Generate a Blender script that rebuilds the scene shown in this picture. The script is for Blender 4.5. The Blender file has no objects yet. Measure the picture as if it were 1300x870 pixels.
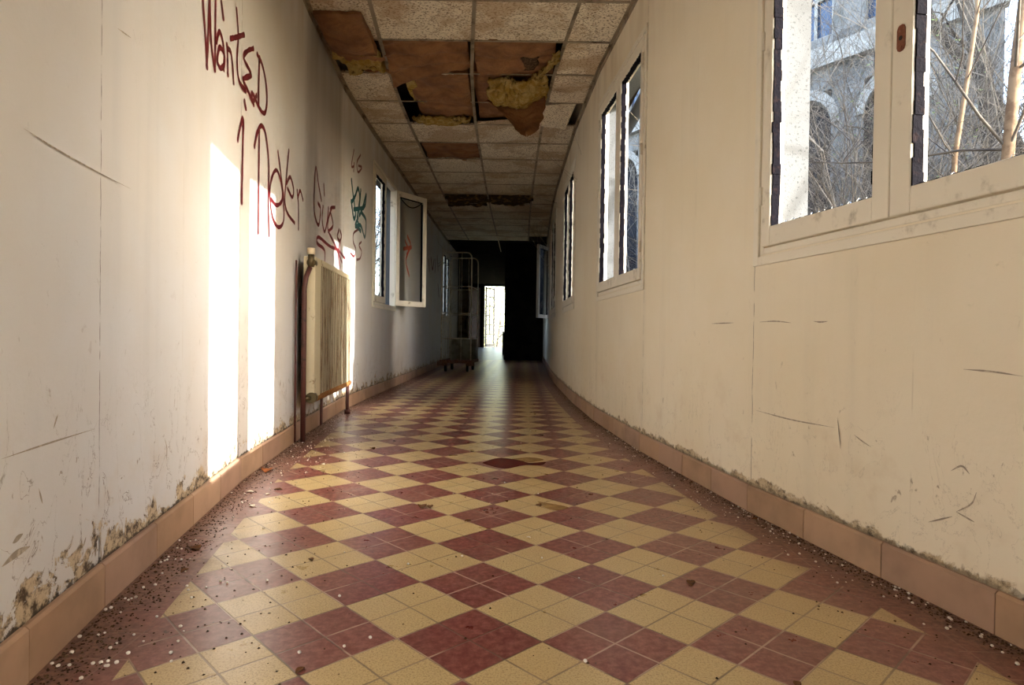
import bpy, bmesh, math, random
from mathutils import Vector, Matrix, noise
S = bpy.context.scene
COL = S.collection
rnd = random.Random(7)

# ------------------------------------------------------------------ camera, sky, sun, exposure
F_PX, PITCH, ROLL, EYE = 804.09, 0.0117269, 0.0138521, 0.6
cam_d = bpy.data.cameras.new('camera'); cam = bpy.data.objects.new('camera', cam_d); COL.objects.link(cam)
cam_d.sensor_fit = 'HORIZONTAL'; cam_d.sensor_width = 36.0; cam_d.lens = 36.0*F_PX/1300
cam_d.clip_start = 0.02; cam_d.clip_end = 500
_up = Vector((0, math.sin(PITCH), math.cos(PITCH))); _u = Vector((1, 0, 0)); _f = Vector((0, math.cos(PITCH), -math.sin(PITCH)))
_r = _u*math.cos(ROLL) + _up*math.sin(ROLL); _v = -_u*math.sin(ROLL) + _up*math.cos(ROLL)
M = Matrix((_r, _v, -_f)).transposed().to_4x4(); M.translation = (0, 0, EYE)
cam.matrix_world = M
S.camera = cam

SUN_DIR = Vector((-2.0, 0.96, -0.87)).normalized()      # the way the light travels
sun_d = bpy.data.lights.new('sun', 'SUN'); sun = bpy.data.objects.new('sun', sun_d); COL.objects.link(sun)
sun_d.energy = 19.0; sun_d.angle = math.radians(0.55); sun_d.color = (1.0, 0.95, 0.87)
sun.rotation_euler = SUN_DIR.to_track_quat('-Z', 'Y').to_euler(); sun.location = (12, -5, 6)

W = bpy.data.worlds.new('sky'); S.world = W; W.use_nodes = True
wn = W.node_tree; wn.nodes.clear()
o_ = wn.nodes.new('ShaderNodeOutputWorld'); b_ = wn.nodes.new('ShaderNodeBackground')
sk = wn.nodes.new('ShaderNodeTexSky'); sk.sky_type = 'NISHITA'; sk.sun_disc = False
sk.sun_elevation = math.radians(26); sk.sun_rotation = math.radians(115); sk.air_density = 1.0; sk.dust_density = 2.5; sk.ozone_density = 1.0
hs = wn.nodes.new('ShaderNodeHueSaturation'); hs.inputs['Saturation'].default_value = 0.85
wn.links.new(sk.outputs[0], hs.inputs['Color']); wn.links.new(hs.outputs[0], b_.inputs[0]); wn.links.new(b_.outputs[0], o_.inputs[0])
b_.inputs[1].default_value = 1.55

S.view_settings.view_transform = 'Standard'; S.view_settings.look = 'None'
S.view_settings.gamma = 1.0; S.view_settings.use_curve_mapping = False
S.view_settings.exposure = 0.16
S.cycles.use_denoising = True
S.cycles.max_bounces = 14; S.cycles.diffuse_bounces = 10; S.cycles.glossy_bounces = 4
S.cycles.sample_clamp_indirect = 12.0; S.cycles.caustics_reflective = False; S.cycles.caustics_refractive = False

# ------------------------------------------------------------------ material helpers
class NT:
    def __init__(s, name):
        s.m = bpy.data.materials.new(name); s.m.use_nodes = True; s.t = s.m.node_tree; s.t.nodes.clear()
        s.out = s.n('OutputMaterial'); s.b = s.n('BsdfPrincipled'); s.l(s.b.outputs[0], s.out.inputs[0])
        s.b.inputs['Roughness'].default_value = 0.8
        s.b.inputs['Specular IOR Level'].default_value = 0.3
    def n(s, kind, **kw):
        nd = s.t.nodes.new('ShaderNode'+kind)
        for k, v in kw.items(): setattr(nd, k, v)
        return nd
    def l(s, a, b): s.t.links.new(a, b)
    def val(s, sock, v):
        if isinstance(v, (int, float, tuple, list)):
            if isinstance(v, (tuple, list)) and len(v) == 3 and sock.type == 'RGBA': v = (*v, 1)
            sock.default_value = v
        else: s.l(v, sock)
    def math(s, op, a, b=0.0, c=0.0, clamp=False):
        nd = s.n('Math', operation=op, use_clamp=clamp)
        for i, v in enumerate((a, b, c)): s.val(nd.inputs[i], v)
        return nd.outputs[0]
    def mix(s, f, a, b, mode='MIX'):
        nd = s.n('Mix', data_type='RGBA', blend_type=mode)
        s.val(nd.inputs[0], f); s.val(nd.inputs[6], a); s.val(nd.inputs[7], b)
        return nd.outputs[2]
    def coords(s, kind='Object'): return s.n('TexCoord').outputs[kind]
    def mapp(s, v, sc=(1,1,1), rot=(0,0,0), loc=(0,0,0)):
        nd = s.n('Mapping'); s.l(v, nd.inputs[0]); nd.inputs['Scale'].default_value = sc; nd.inputs['Rotation'].default_value = rot; nd.inputs['Location'].default_value = loc
        return nd.outputs[0]
    def noise(s, v, scale, detail=3, rough=0.55, dist=0.0, col=False):
        nd = s.n('TexNoise'); s.l(v, nd.inputs['Vector']); nd.inputs['Scale'].default_value = scale; nd.inputs['Detail'].default_value = detail
        nd.inputs['Roughness'].default_value = rough; nd.inputs['Distortion'].default_value = dist
        return nd.outputs['Color' if col else 'Fac']
    def ramp(s, f, a, b, lo=0.0, hi=1.0):      # smooth step from a to b
        nd = s.n('MapRange', interpolation_type='SMOOTHSTEP'); s.val(nd.inputs[0], f)
        nd.inputs[1].default_value = a; nd.inputs[2].default_value = b; nd.inputs[3].default_value = lo; nd.inputs[4].default_value = hi
        return nd.outputs[0]
    def sep(s, v):
        nd = s.n('SeparateXYZ'); s.l(v, nd.inputs[0]); return nd.outputs
    def bump(s, h, strength=0.3, dist=0.01):
        nd = s.n('Bump'); nd.inputs['Strength'].default_value = strength; nd.inputs['Distance'].default_value = dist
        s.l(h, nd.inputs['Height']); s.l(nd.outputs[0], s.b.inputs['Normal'])
    def col(s, c): s.val(s.b.inputs['Base Color'], c)
    def rough(s, r): s.val(s.b.inputs['Roughness'], r)

def simple(name, c, rough=0.7, spec=0.3, var=0.0, scale=12, c2=None, lo=.45, hi=.65, metal=0, bump=0):
    t = NT(name); t.b.inputs['Specular IOR Level'].default_value = spec; t.rough(rough); t.b.inputs['Metallic'].default_value = metal
    v = t.coords()
    if c2 is not None: t.col(t.mix(t.ramp(t.noise(v, scale, 4, .6), lo, hi), c, c2))
    else: t.col(c)
    if bump: t.bump(t.noise(v, scale*3, 4), bump, 0.004)
    return t.m

def paint_wall(name, base, warm, damage, seed):
    t = NT(name); uv = t.coords('UV'); U, Z, _ = t.sep(uv)
    uv = t.mapp(uv, loc=(seed, 0, 0))
    c = t.mix(t.ramp(t.noise(uv, 1.3, 4, .6), .35, .7), base, warm)
    streak = t.noise(t.mapp(uv, (7, .5, 1)), 1.0, 4, .6)
    c = t.mix(t.ramp(streak, .5, .8, 0, .30), c, tuple(v*.72 for v in base))
    fine = t.noise(t.mapp(uv, (70, 180, 1)), 1.0, 3, .6)
    c = t.mix(t.ramp(fine, .55, .75, 0, .06), c, (.45, .40, .33))
    # hairline joints between the wall boards
    wob = t.math('MULTIPLY', t.math('SUBTRACT', t.noise(t.mapp(uv, (1, 9, 1)), 1.0, 4), .5), .012)
    d = t.math('ABSOLUTE', t.math('SUBTRACT', t.math('FRACT', t.math('ADD', t.math('DIVIDE', t.math('ADD', U, wob), 1.2), 0.5)), 0.5))
    d = t.math('MULTIPLY', d, 1.2)
    seam = t.math('MULTIPLY', t.ramp(d, .0022, .0008), t.ramp(t.noise(t.mapp(uv, (1, 14, 1)), 1.0, 4), .40, .56))
    c = t.mix(t.math('MULTIPLY', seam, .8), c, (.09, .07, .05))
    d2 = t.math('MULTIPLY', t.math('ABSOLUTE', t.math('SUBTRACT', t.math('FRACT', t.math('ADD', t.math('DIVIDE', U, 1.2), 0.06)), 0.5)), 1.2)
    seam2 = t.math('MULTIPLY', t.ramp(d2, .003, .001), t.ramp(t.noise(t.mapp(uv, (3, 5, 1)), 1.0, 3), .45, .6))
    c = t.mix(t.math('MULTIPLY', seam2, .25), c, (.35, .28, .2))
    # rising damp, blistered paint and pock marks near the floor
    low = t.ramp(Z, .85, .05)
    spots = t.ramp(t.noise(t.mapp(uv, (1, .55, 1)), 30, 5, .65, .6), .655-.02*damage, .70-.02*damage)
    c = t.mix(t.math('MULTIPLY', t.math('MULTIPLY', spots, low), min(1, .5+.35*damage)), c, (.20, .14, .085))
    blot = t.ramp(t.noise(uv, 5.5, 5, .62), .52, .72)
    c = t.mix(t.math('MULTIPLY', t.math('MULTIPLY', blot, t.ramp(Z, .7, .1)), .30), c, (.50, .37, .24))
    edge = t.math('ADD', Z, t.math('MULTIPLY', t.math('SUBTRACT', t.noise(uv, 7, 7, .72, .5), .5), -.50*damage))
    rot = t.ramp(edge, .106+.030*damage, .098+.020*damage)
    rotc = t.mix(t.ramp(t.noise(uv, 30, 6, .75), .40+.10*(1-damage)*-1, .56), (.06, .04, .025), (.52, .42, .28))
    c = t.mix(rot, c, rotc)
    gap = t.ramp(t.math('ADD', Z, t.math('MULTIPLY', t.math('SUBTRACT', t.noise(uv, 22, 5, .7), .5), -.06)), .103, .096)
    c = t.mix(t.math('MULTIPLY', gap, .3+.65*damage), c, (.035, .024, .016))
    crk = t.ramp(t.math('ABSOLUTE', t.math('SUBTRACT', t.noise(t.mapp(uv, (1.6, .8, 1)), 4.5, 6, .62, .9), .5)), .0045, .0015)
    c = t.mix(t.math('MULTIPLY', t.math('MULTIPLY', crk, t.ramp(Z, .6, .2)), .75*damage), c, (.13, .09, .06))
    # brown runs coming down from under the ceiling
    top = t.math('MULTIPLY', t.ramp(Z, 1.9, 2.55), t.ramp(t.noise(t.mapp(uv, (5, .8, 1)), 1.0, 4), .40, .66))
    c = t.mix(t.math('MULTIPLY', top, .35), c, (.36, .25, .13))
    if seed == 3.1:                                        # darker streaky band on the wall over the radiator
        hu = t.math('ADD', U, t.math('MULTIPLY', t.math('SUBTRACT', t.noise(uv, 3, 4), .5), .12))
        rad_band = t.math('MULTIPLY', t.math('MULTIPLY', t.ramp(hu, 7.08, 7.30), t.ramp(hu, 8.36, 8.20)), t.ramp(Z, .8, 1.15))
        c = t.mix(t.math('MULTIPLY', rad_band, t.math('ADD', .30, t.math('MULTIPLY', streak, .30))), c, (.16, .13, .11))
    t.col(c); t.rough(.62)
    h = t.math('SUBTRACT', t.math('MULTIPLY', t.noise(uv, 60, 3), .25), t.math('ADD', t.math('ADD', t.math('MULTIPLY', rot, .9), spots), seam))
    t.bump(h, .35, .006)
    return t.m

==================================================

■ **Exercise goal**: Please repeat exactly the data above from its first line to the line that contains "S.camera = cam", inclusive, and leave every picture out.

■ **Response**:
Generate a Blender script that rebuilds the scene shown in this picture. The script is for Blender 4.5. The Blender file has no objects yet. Measure the picture as if it were 1300x870 pixels.
import bpy, bmesh, math, random
from mathutils import Vector, Matrix, noise
S = bpy.context.scene
COL = S.collection
rnd = random.Random(7)

# ------------------------------------------------------------------ camera, sky, sun, exposure
F_PX, PITCH, ROLL, EYE = 804.09, 0.0117269, 0.0138521, 0.6
cam_d = bpy.data.cameras.new('camera'); cam = bpy.data.objects.new('camera', cam_d); COL.objects.link(cam)
cam_d.sensor_fit = 'HORIZONTAL'; cam_d.sensor_width = 36.0; cam_d.lens = 36.0*F_PX/1300
cam_d.clip_start = 0.02; cam_d.clip_end = 500
_up = Vector((0, math.sin(PITCH), math.cos(PITCH))); _u = Vector((1, 0, 0)); _f = Vector((0, math.cos(PITCH), -math.sin(PITCH)))
_r = _u*math.cos(ROLL) + _up*math.sin(ROLL); _v = -_u*math.sin(ROLL) + _up*math.cos(ROLL)
M = Matrix((_r, _v, -_f)).transposed().to_4x4(); M.translation = (0, 0, EYE)
cam.matrix_world = M
S.camera = cam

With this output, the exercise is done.